Benzer şekilde, Hasaneyn de, Gazze'nin Hamas sonrası geleceği için net, ABD öncülüğünde bir çerçeve ve güvenilir bir siyasi plan olmadığı sürece Körfez ülkelerinin katılımının uzak bir ihtimal olduğunu belirtti ve “hiçbir Arap hükümeti Gazze'yi İsrail adına yönetiyormuş gibi görünmek istemiyor” dedi.

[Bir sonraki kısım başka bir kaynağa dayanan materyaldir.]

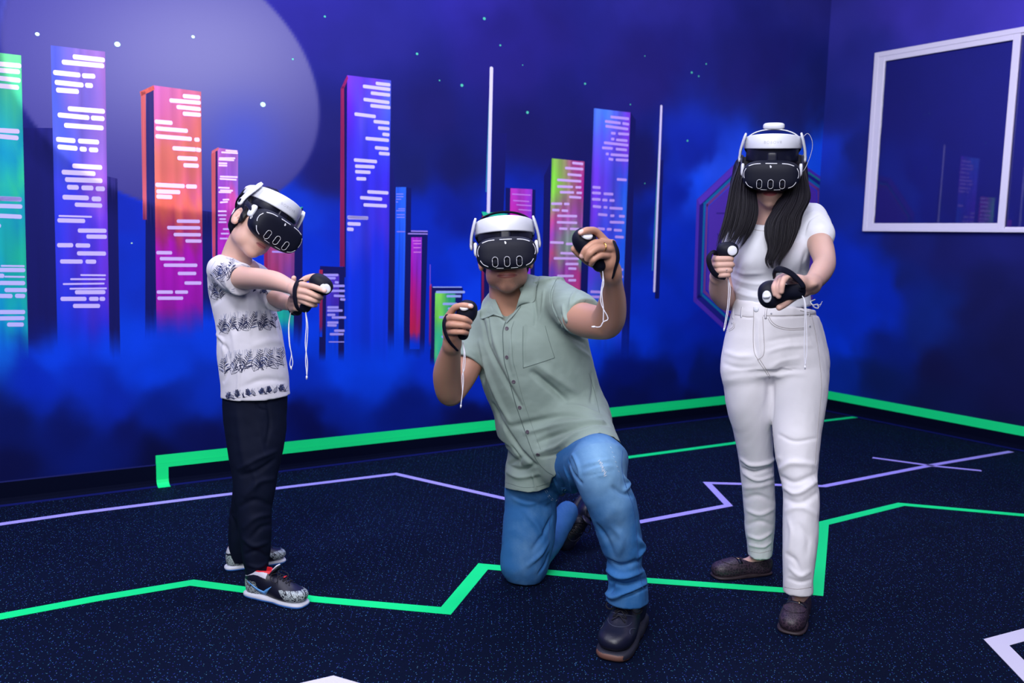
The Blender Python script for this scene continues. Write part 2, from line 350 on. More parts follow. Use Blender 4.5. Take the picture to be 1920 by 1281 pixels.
face((379, 395), (397, 397), (398, 640), (381, 640), [(0, (36, 34, 112), (36, 34, 112)), (.1, (24, 26, 98), (24, 26, 98)), (1, DK2, DK2)], lift=.001, streak=.03, seed=8, fade=(.66, .85, BL))
# small pink tower
face((396, 288), (404, 281), (404, 560), (399, 560), [(0, (225, 105, 120), (225, 105, 120)), (.5, (200, 80, 100), (200, 80, 100)), (1, (120, 40, 100), (120, 40, 100))], lift=.003, seed=9)
face((404, 281), (408, 281), (408, 560), (404, 560), [(0, (60, 40, 110), (60, 40, 110)), (1, DK, DK)], lift=.003, streak=.02, seed=9)
face((397, 283), (410, 276), (410, 281), (397, 288), [(0, (235, 120, 140), (235, 120, 140)), (1, (235, 120, 140), (235, 120, 140))], lift=.0035, seed=9)
face((407, 277), (446, 282), (447, 580), (408, 580), [(0, (220, 120, 215), (190, 120, 220)), (.2, (170, 90, 215), (160, 100, 220)), (.3, (150, 70, 205), (220, 90, 170)), (.5, (165, 40, 180), (200, 60, 170)), (1, (160, 24, 165), (160, 24, 165))], seed=10)
# tower behind the outstretched arm
face((500, 402), (553, 402), (550, 650), (503, 650), [(0, (120, 60, 150), (200, 90, 110)), (.25, (150, 60, 110), (150, 64, 120)), (.5, (160, 50, 90), (110, 60, 150)), (.62, (30, 150, 150), (40, 110, 150)), (.8, (26, 190, 140), (30, 150, 150)), (1, BL, BL)], seed=11, fade=(.82, .97, BL))
face((494, 402), (501, 402), (502, 560), (496, 560), [(0, (150, 36, 80), (150, 36, 80)), (1, (120, 30, 80), (120, 30, 80))], lift=.003, seed=11)
face((553, 392), (568, 389), (566, 660), (550, 660), [(0, DK, DK), (1, DK, DK)], streak=.03, seed=12, fade=(.8, .95, BL))
face((500, 392), (568, 388), (556, 401), (500, 402), [(0, (60, 190, 150), (60, 190, 150)), (1, (60, 190, 150), (60, 190, 150))], lift=.003, seed=12)
# low dark tower
face((600, 499), (646, 501), (645, 685), (598, 685), [(0, DK, DK), (1, DK, DK)], lift=.0015, streak=.03, seed=13, fade=(.85, 1, BL))
face((598.5, 506), (605, 506), (604, 632), (599, 632), [(0, (160, 36, 70), (160, 36, 70)), (1, (110, 30, 90), (110, 30, 90))], lift=.003, seed=13)
face((612, 514), (636, 515), (634, 690), (610, 690), [(0, (80, 60, 190), (80, 50, 190)), (.3, (60, 46, 180), (70, 40, 170)), (.6, (10, 60, 200), (20, 60, 200)), (1, BL, BL)], lift=.002, seed=14, fade=(.7, .9, BL))
# tall blue tower
face((639, 166), (645, 160), (646, 500), (637, 500), [(0, (150, 36, 90), (150, 36, 90)), (1, (110, 24, 80), (110, 24, 80))], lift=.003, seed=15)
face((639, 166), (651, 141), (653, 147), (645, 166), [(0, (140, 34, 100), (140, 34, 100)), (1, (140, 34, 100), (140, 34, 100))], lift=.003, seed=15)
face((645, 165), (651, 150), (648, 520), (643, 520), [(0, DK, DK), (1, DK, DK)], lift=.0025, streak=.02, seed=15)
face((651, 141), (733, 151), (726, 710), (648, 710), [(0, (130, 40, 205), (66, 84, 215)), (.1, (100, 40, 205), (74, 108, 225)), (.2, (70, 44, 205), (54, 76, 220)), (.35, (46, 50, 208), (56, 44, 200)), (.5, (36, 70, 215), (60, 44, 195)), (.6, (14, 52, 210), (30, 44, 200)), (1, (6, 58, 212), (6, 58, 212))], seed=16, fade=(.86, .98, BL))
face((733, 300), (741, 345), (739, 670), (726, 670), [(0, (24, 26, 98), (24, 26, 98)), (1, DK2, DK2)], lift=.002, streak=.02, seed=17, fade=(.84, 1, BL))
face((742, 351), (761.5, 351), (756, 690), (738, 690), [(0, (40, 90, 225), (40, 96, 225)), (.3, (20, 70, 215), (40, 96, 225)), (1, (6, 60, 212), (6, 60, 212))], lift=.003, seed=18, fade=(.75, .92, BL))
face((761.5, 351), (771, 353), (768, 690), (756, 690), [(0, DK2, DK2), (1, DK2, DK2)], lift=.002, streak=.02, seed=18, fade=(.75, .92, BL))
face((764, 434), (802, 434), (795, 680), (757, 680), [(0, DK2, DK2), (1, DK2, DK2)], lift=.0025, streak=.02, seed=19, fade=(.82, .98, BL))
face((771, 445), (791, 445), (787, 655), (768, 655), [(0, (160, 40, 190), (150, 50, 200)), (.3, (165, 24, 160), (120, 44, 190)), (.6, (190, 24, 100), (150, 30, 150)), (.85, (196, 30, 66), (170, 36, 90)), (1, (60, 50, 180), (60, 50, 180))], lift=.004, seed=20, fade=(.85, 1, BL))
face((805.5, 533), (809, 533), (808, 655), (804, 655), [(0, (170, 40, 80), (170, 40, 80)), (1, (90, 30, 120), (90, 30, 120))], lift=.003, seed=21)
face((809, 538), (868, 540), (860, 690), (806, 690), [(0, DK2, DK2), (1, DK2, DK2)], lift=.002, streak=.02, seed=21, fade=(.85, 1, BL))
face((816, 549), (854, 551), (850, 700), (814, 700), [(0, (150, 230, 80), (20, 150, 120)), (.3, (120, 220, 80), (30, 140, 130)), (.5, (60, 190, 130), (60, 170, 150)), (.8, (80, 200, 130), (20, 150, 170)), (1, (10, 100, 200), (10, 100, 200))], lift=.003, seed=22)
# mast building behind the kneeling man
face((903, 400), (950, 402), (946, 690), (900, 690), [(0, DK2, DK2), (1, DK2, DK2)], lift=.001, streak=.02, seed=23, fade=(.5, .9, (6, 40, 170)))
face((903, 397), (952, 401), (948, 407), (906, 405), [(0, (40, 190, 140), (40, 170, 150)), (1, (40, 190, 140), (40, 170, 150))], lift=.003, seed=23)
face((904, 405), (908.5, 405), (907, 570), (903, 570), [(0, (160, 40, 80), (160, 40, 80)), (1, (110, 24, 80), (110, 24, 80))], lift=.003, seed=23)
face((948, 352), (1004, 356), (1000, 690), (944, 690), [(0, DK2, DK2), (1, DK2, DK2)], lift=.0015, streak=.02, seed=24, fade=(.5, .9, (6, 40, 170)))
face((957, 353), (998, 355), (990, 690), (950, 690), [(0, (180, 50, 160), (150, 60, 200)), (.15, (190, 40, 150), (130, 50, 200)), (1, (120, 40, 190), (90, 40, 200))], lift=.003, seed=24)
# green and pink tower, violet tower
face((1096, 303), (1108, 312), (1098, 660), (1084, 660), [(0, DK, DK), (1, DK2, DK2)], lift=.001, streak=.02, seed=25)
face((1020, 330), (1034, 300), (1028, 660), (1014, 660), [(0, DK, DK), (1, DK2, DK2)], lift=.001, streak=.02, seed=25)
face((1034.5, 297), (1096, 303), (1085, 640), (1026, 640), [(0, (120, 215, 60), (180, 40, 150)), (.15, (130, 205, 70), (180, 36, 150)), (.22, (130, 160, 90), (150, 60, 140)), (.3, (190, 70, 130), (150, 80, 170)), (.4, (150, 60, 180), (110, 170, 100)), (.5, (190, 80, 120), (80, 180, 130)), (.6, (110, 70, 190), (180, 60, 130)), (.7, (130, 80, 180), (190, 60, 130)), (.8, (120, 120, 190), (120, 190, 80)), (.9, (150, 70, 170), (180, 50, 120)), (1, (110, 60, 190), (180, 50, 120))], seed=26, streak=.2)
face((1182, 211), (1192, 225), (1178, 690), (1162, 690), [(0, DK, DK), (1, DK2, DK2)], lift=.001, streak=.02, seed=27, fade=(.8, 1, (8, 44, 180)))
face((1113.5, 203), (1182, 211), (1163, 690), (1097, 690), [(0, (60, 130, 230), (112, 56, 200)), (.1, (80, 90, 220), (110, 56, 200)), (.25, (100, 56, 200), (40, 90, 215)), (.4, (104, 54, 200), (50, 110, 225)), (.5, (80, 60, 205), (30, 90, 220)), (.6, (90, 60, 205), (40, 100, 225)), (.75, (50, 110, 225), (50, 60, 205)), (1, (8, 80, 215), (6, 60, 205))], seed=28, streak=.18)
# masts
def mast(x0, y0, x1, y1, w, gl=True):
    if gl: face((x0 - w / 2 - 1.5, y0 + 60), (x0 - w / 2 + 1, y0 + 60), (x1 - w / 2 + .5, y1 - 40), (x1 - w / 2 - 2, y1 - 40), [(0, (60, 150, 150), (60, 150, 150)), (1, (40, 120, 170), (40, 120, 170))], lift=.003, nx=2, streak=0)
    dash(x0, y0, x1, y1, w, (215, 208, 240))
face((926, 250), (950, 250), (944, 400), (920, 400), [(0, (24, 24, 98), (24, 24, 98)), (1, DK2, DK2)], lift=.0005, streak=.02, seed=30)
mast(921.5, 125, 915.5, 400, 6.4); mast(1240, 197, 1226.5, 548, 5.2)
face((1232, 300), (1244, 300), (1236, 560), (1228, 560), [(0, (20, 24, 96), (20, 24, 96)), (1, DK2, DK2)], lift=.0005, streak=.02, seed=31)
dash(806.5, 496, 806.2, 536, 2, (110, 80, 210))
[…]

Hamas'ın silahsızlandırılması, Trump'ın ateşkes ve Gazze Şeridi'nin yeniden inşası için hazırladığı 20 maddelik planın temel meselelerinden biri olmaya devam ediyor; ancak Hamas bu adımı henüz tam olarak kabul etmedi. Hamas liderleri, tüm silahları bırakmanın teslim olmak anlamına geldiğini ve İsrail'e karşı silahlı mücadelenin hareketin ideolojisinin temel bir parçası olduğunu defalarca dile getirdiğinden, uluslararası gücün Gazze'de silahsızlanmayı nasıl gerçekleştireceği belirsizliğini koruyor.

İsrail Savunma Kuvvetleri ile Hamas unsurları arasında bir tampon bölge oluşturmak için “Sarı Hat” adıyla bilinen hat boyunca çokuluslu bir güç konuşlandırılması planlanıyor. ABD tampon bölgenin haritasını çıkarırken, İsrail önemli stratejik noktaların kontrolünü elinde tutacak. Bu arada, AP'ye göre, Ürdün, BAE ve Fas'ın yardımıyla Gazze'nin güneyinde ve kuzeyinde insani yardım bölgeleri kuruluyor.

İngiltere Ortadoğu ve Kuzey Afrika Bakanı Hamish Falconer, Trump’ın planının ikinci aşamasıyla ilgili birçok soru işareti olduğunu ve ilk aşamanın uygulanmasının henüz tamamlanmadığını söyledi. Falconer, Gazze'deki herhangi bir istikrar gücünün “BM Güvenlik Konseyi yetkisiyle desteklenmesinin” önemli olduğunu da vurguladı.